INVESTING MISTAKES YOU SHOULD ALWAYS AVOID

 INVESTING MISTAKES YOU SHOULD ALWAYS AVOID

These mistakes have already happened to even the most experienced and smartest investor you know. Sometimes, you also commit them. Here are the most common investing mistakes that you should always try to avoid.

Investing in what you don’t understand

Warren Buffett, who is one of the world’s most successful investors in the world, warns against investing in businesses that you don’t understand. It means that you should not be buying stocks in firms if you’re not completely sure about their business models.

The best way to avoid this is to build a diversified portfolio of exchange-traded funds (ETFs) or mutual funds. If you do invest in individual stocks, make sure you thoroughly understand every company that those stocks represent before you invest.

Falling in Love with the Company

Too often, when we see a company we’ve invested in do well, it becomes easy for us to get attached and, in a way, in love with it and forget that we got the stock as an investment.

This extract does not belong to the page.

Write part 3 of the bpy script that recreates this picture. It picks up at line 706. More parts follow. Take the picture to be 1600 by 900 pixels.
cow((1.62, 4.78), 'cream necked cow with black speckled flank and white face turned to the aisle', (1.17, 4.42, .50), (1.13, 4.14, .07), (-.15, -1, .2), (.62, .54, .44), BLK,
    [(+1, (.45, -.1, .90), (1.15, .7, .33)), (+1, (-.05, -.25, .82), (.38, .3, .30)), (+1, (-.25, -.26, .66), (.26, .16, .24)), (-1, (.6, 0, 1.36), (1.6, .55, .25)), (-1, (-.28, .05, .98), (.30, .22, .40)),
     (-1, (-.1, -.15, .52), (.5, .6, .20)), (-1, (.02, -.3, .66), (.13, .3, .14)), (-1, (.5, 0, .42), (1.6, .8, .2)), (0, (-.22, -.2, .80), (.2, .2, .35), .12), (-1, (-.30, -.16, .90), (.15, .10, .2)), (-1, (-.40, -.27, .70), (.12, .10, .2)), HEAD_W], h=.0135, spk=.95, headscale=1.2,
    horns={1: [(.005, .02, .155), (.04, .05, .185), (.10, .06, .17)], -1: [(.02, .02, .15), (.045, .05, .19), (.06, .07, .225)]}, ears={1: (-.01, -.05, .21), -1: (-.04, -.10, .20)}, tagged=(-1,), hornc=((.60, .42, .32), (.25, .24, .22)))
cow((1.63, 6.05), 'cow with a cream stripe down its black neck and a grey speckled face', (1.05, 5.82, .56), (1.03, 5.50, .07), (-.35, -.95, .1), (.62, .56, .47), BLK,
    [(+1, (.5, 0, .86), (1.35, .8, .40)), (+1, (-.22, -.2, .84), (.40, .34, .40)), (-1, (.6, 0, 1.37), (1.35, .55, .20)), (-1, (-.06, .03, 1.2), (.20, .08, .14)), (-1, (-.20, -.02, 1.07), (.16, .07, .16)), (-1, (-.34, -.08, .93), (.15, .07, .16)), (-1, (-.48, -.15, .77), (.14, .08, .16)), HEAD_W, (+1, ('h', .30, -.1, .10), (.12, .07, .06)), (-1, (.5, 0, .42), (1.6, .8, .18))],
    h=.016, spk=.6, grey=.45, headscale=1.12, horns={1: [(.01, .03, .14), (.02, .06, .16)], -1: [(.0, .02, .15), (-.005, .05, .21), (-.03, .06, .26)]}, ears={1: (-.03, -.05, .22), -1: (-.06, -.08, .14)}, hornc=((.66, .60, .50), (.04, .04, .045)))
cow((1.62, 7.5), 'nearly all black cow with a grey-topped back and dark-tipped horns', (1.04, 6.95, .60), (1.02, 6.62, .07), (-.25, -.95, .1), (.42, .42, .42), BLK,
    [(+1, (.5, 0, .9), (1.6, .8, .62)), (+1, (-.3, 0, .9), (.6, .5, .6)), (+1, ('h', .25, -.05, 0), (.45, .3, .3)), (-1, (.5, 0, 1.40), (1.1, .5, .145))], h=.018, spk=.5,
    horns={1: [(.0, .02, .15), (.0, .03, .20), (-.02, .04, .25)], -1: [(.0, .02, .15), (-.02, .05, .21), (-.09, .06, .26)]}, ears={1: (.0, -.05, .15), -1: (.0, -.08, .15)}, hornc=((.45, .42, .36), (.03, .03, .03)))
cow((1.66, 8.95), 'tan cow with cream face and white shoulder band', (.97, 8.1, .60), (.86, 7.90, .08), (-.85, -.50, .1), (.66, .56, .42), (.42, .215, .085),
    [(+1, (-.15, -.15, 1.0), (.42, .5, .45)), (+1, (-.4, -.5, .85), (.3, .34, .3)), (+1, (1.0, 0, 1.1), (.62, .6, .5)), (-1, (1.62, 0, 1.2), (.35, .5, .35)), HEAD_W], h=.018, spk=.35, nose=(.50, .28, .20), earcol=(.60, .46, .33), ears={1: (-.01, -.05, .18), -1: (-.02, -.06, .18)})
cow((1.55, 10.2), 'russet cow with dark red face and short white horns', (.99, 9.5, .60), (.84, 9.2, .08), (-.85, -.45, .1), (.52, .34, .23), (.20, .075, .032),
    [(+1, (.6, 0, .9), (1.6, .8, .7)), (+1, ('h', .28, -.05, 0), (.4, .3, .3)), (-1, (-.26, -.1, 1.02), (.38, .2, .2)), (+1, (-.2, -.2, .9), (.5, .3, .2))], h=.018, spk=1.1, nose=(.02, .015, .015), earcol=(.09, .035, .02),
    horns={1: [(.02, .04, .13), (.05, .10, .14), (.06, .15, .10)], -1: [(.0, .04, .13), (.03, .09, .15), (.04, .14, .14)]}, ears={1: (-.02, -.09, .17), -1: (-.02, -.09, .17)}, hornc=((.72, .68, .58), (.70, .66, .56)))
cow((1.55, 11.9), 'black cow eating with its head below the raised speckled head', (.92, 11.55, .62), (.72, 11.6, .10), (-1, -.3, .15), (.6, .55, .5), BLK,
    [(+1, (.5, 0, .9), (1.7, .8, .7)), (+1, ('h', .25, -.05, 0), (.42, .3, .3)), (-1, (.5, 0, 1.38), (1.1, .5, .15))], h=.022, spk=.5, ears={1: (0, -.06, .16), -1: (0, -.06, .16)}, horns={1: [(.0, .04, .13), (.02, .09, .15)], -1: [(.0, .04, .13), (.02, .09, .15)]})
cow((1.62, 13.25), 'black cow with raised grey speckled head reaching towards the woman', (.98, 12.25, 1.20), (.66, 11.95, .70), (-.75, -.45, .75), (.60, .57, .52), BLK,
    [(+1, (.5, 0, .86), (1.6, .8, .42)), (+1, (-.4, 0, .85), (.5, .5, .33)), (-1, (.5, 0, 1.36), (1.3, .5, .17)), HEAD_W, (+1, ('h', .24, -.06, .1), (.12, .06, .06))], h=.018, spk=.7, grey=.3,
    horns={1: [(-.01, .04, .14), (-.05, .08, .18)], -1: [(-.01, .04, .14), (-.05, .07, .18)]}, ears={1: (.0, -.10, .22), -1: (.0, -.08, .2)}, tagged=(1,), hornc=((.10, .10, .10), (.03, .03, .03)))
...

Always remember, you had gotten and bought this stock to make some money. if any of the fundamentals that prompted you to buy into the company change, you may have to consider selling the stock.

Impatience

Slow and steady usually triumphs in different challenges. It’s basically the same when it comes to investing. A slow, steady, and disciplined approach will go a lot further over the longer term than going in for the last minute.

Expecting your portfolio to do something other than what they’re created for is one good way to enter broke-ville. This means that you need to keep your expectations realistic when it comes to the length, time, and growth that each stock will encounter.

Investment Turnover

Turnover or jumping in and out of positions is another thing that may kill your returns. Unless you’re an institutional investor with the benefit of low commission rates, the transaction costs can chip away from your money. You also incur short term tax rates and the opportunity cost of missing out on the long term gains of good investments.

Market Timing

Market timing can also kill your investments. Successfully timing the market is extremely difficult to do. Even institutional investors usually fail to do it successfully.

Waiting to Get Even

Getting even is another one-way ticket to losing any profit that you might have made. This means you are waiting to sell a loser until it gets back to its original cost basis.

Behavioral finance tags this as a “cognitive error.” By failing realize a loss, you may actually be losing in two ways. First, you avoid selling a loser that may continue falling until it’s worthless. Second, there’s the opportunity cost of what may be a better use for those investment dollars.

Not diversifying

While professional investors may manage to generate alpha, (or excess return over a benchmark) by investing in a few concentrated positions, common investors should not try to do this. Instead, you should stick to the principle of diversification.

In creating an ETF or mutual funds portfolio, bear in mind to allocate an exposure to all major spaces. In building an individual stock portfolio, allocate to all major sectors. In general, you should allocate more than 5 percent to 10 percent on any single investment.